The Vatican Bank is housed in the Bastion of Nicholas V in Vatican City. The space was formerly used as a papal prison. Profits at the bank, formally known as the Institute for the Works of Religion, have decreased from 86 million euros in 2012 to 2.9 million euros last year after extensive internal reforms.

VATICAN CITY (RNS) A European financial crimes watchdog on Tuesday (Dec. 15) called on the Vatican to prosecute those caught money laundering, stating the Holy See must act to ensure the success of its financial reforms.

“There is a need now for the anti-money laundering and counter terrorist financing system, to deliver effective results in terms of prosecutions, convictions and confiscation,” said the report by the Council of Europe’s Moneyval oversight agency.

Although the Holy See has adopted new legislation in recent years to tackle money laundering within the city-state, there have been no indictments or prosecutions as a result of the new rules.

The Vatican had to agree to the vetting procedure after it joined the European Union Monetary Convention in 2009 as part of an effort to clean up its finances and shed the Holy See’s reputation for financial scandals.

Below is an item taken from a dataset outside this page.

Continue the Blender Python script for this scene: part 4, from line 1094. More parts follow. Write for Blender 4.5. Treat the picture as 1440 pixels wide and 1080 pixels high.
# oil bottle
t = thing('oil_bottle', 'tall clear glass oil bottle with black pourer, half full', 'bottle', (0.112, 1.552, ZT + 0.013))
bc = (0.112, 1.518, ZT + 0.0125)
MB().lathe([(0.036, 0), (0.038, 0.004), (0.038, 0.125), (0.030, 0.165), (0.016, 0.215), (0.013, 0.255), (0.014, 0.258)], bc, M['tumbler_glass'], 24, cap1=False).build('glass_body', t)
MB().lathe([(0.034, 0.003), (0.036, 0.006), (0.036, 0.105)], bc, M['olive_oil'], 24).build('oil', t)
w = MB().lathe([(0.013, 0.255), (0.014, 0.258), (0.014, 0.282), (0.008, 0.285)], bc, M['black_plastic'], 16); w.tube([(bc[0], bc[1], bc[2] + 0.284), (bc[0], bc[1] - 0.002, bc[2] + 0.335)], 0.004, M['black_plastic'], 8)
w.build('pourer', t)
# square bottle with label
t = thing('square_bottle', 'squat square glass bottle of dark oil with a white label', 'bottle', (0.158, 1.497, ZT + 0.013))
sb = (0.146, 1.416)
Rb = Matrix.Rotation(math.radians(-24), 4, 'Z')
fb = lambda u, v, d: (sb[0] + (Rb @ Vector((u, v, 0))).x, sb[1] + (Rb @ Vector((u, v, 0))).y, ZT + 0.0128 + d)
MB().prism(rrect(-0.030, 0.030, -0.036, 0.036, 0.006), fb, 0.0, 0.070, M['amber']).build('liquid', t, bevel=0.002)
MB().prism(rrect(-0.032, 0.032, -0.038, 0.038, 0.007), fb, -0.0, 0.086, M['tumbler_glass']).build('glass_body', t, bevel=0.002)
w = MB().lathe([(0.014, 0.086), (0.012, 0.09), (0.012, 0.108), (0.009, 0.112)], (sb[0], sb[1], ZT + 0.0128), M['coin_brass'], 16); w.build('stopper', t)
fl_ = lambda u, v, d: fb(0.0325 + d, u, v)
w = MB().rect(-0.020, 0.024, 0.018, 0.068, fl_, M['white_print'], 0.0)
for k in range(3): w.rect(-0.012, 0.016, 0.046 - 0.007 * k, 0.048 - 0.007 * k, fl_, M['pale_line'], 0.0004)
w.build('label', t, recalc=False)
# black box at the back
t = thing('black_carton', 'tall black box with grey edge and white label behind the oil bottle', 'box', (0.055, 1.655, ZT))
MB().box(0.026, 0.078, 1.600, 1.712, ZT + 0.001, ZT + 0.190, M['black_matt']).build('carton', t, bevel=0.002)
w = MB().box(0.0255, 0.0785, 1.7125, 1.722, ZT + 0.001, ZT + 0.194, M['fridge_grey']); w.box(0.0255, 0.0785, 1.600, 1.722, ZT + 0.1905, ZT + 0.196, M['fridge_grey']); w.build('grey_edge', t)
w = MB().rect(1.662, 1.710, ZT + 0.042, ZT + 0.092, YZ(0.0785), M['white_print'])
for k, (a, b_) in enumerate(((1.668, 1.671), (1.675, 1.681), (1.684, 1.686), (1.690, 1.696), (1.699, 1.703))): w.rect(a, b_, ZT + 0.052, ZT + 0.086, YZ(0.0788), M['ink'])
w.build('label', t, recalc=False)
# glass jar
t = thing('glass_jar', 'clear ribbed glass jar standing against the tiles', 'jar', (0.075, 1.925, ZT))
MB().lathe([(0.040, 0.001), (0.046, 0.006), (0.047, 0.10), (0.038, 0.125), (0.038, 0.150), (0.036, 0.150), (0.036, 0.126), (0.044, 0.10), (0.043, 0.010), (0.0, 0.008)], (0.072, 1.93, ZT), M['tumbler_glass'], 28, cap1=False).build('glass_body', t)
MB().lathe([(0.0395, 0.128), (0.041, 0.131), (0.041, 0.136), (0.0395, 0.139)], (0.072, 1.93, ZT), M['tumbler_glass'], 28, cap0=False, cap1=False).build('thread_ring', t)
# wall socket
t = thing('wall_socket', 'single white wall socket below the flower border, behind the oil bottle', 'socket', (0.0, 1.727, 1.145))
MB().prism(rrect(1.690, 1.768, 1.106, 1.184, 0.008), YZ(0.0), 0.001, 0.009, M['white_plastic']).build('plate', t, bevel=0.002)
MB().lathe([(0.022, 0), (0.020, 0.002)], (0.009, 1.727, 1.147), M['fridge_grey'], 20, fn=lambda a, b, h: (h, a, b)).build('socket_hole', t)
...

In its latest evaluation, Moneyval urged the Holy See to ensure that its police force and prosecutor’s office are able to “conduct proactive financial investigations in order to deliver real results” from current investigations.

Moneyval recognized that some progress had been made, including the decision to close around 4,800 accounts at the Vatican bank, officially the Institute for the Works of Religion, after checks to verify account holders. The bank is intended for funds dedicated to religious or charity work, and rules on who can hold an account have recently been reinforced.

The checks have led to 329 suspicious transactions being reported between January and September 2015, a sharp rise on previous years, while the Vatican has launched 29 money laundering investigations and frozen 11 million euros ($12.1 million).

Ahead of the release of the report, the Vatican’s deputy foreign minister said it demonstrated that positive steps are being taken.

“The latest progress report confirms that the Holy See has established a functional, sustainable and effective system, aiming at preventing and fighting financial crimes,” Monsignor Antoine Camilleri said last week.

Moneyval has given the Holy See until December 2017 to present an update on its financial reforms, initiated by Pope Benedict XVI and continued by Pope Francis.